Banner Elk native Jane Stephenson grew up part of the Lees-McRae community as her father Braxton Baucom, the business manager, guided the school through difficult financial times. She later graduated from and taught at Lees-McRae where she met and married her husband John Stephenson. He went on to become president of Berea College, where Jane founded the NOSW.
Stephenson’s book titled, I Am Not A Nobody: Stories of Courageous Appalachian Women and Their Journeys with the New Opportunity School for Women is the third in a series of books that chronicle and celebrate the lives of women who have lifted up their lives through their participation in one of the three New Opportunity School for Women programs that operate in Berea, Kentucky; Bluefield, Virginia; and Banner Elk at Lees-McRae College.
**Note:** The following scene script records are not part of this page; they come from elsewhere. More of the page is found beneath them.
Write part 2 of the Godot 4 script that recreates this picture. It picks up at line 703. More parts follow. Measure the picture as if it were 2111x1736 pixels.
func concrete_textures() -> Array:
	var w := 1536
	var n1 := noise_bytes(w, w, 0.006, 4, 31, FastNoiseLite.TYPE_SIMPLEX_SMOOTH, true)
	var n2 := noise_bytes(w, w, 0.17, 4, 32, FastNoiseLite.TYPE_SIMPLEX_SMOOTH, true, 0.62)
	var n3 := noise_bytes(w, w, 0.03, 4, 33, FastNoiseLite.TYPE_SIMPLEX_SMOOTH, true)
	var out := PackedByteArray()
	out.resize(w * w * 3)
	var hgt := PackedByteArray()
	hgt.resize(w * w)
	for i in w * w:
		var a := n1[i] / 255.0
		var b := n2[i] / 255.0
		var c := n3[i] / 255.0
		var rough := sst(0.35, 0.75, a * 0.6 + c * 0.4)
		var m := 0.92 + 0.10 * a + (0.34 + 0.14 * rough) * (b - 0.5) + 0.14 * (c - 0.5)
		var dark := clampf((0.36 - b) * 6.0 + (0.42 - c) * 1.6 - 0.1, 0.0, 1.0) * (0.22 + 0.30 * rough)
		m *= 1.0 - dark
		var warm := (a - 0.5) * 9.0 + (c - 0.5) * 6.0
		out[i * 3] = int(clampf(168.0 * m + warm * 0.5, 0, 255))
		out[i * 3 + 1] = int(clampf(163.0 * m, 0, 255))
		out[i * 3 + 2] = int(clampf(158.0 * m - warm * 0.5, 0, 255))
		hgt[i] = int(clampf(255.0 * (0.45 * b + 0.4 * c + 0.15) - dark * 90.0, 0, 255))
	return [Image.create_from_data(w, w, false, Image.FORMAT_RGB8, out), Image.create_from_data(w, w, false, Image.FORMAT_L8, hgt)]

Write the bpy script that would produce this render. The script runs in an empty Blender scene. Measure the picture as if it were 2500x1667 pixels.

Joslin, who has published over 1,000 newspaper and magazine articles illustrated by his photographs, will begin his 30th year at Lees-McRae teaching literature, photography, journalism, creative writing, and Appalachian Studies, in addition to his role as director of the Stephenson Center for Appalachia.
His recently published Mountain Summer is the second in a four-book series about the seasons in our area mountains. The book covers everything from hoeing in the garden, to raspberries ripening in June, to summer wildflowers and hikes on area mountains, to trips to cooling waterfalls. This is the seventh book Joslin has published on Southern Appalachia.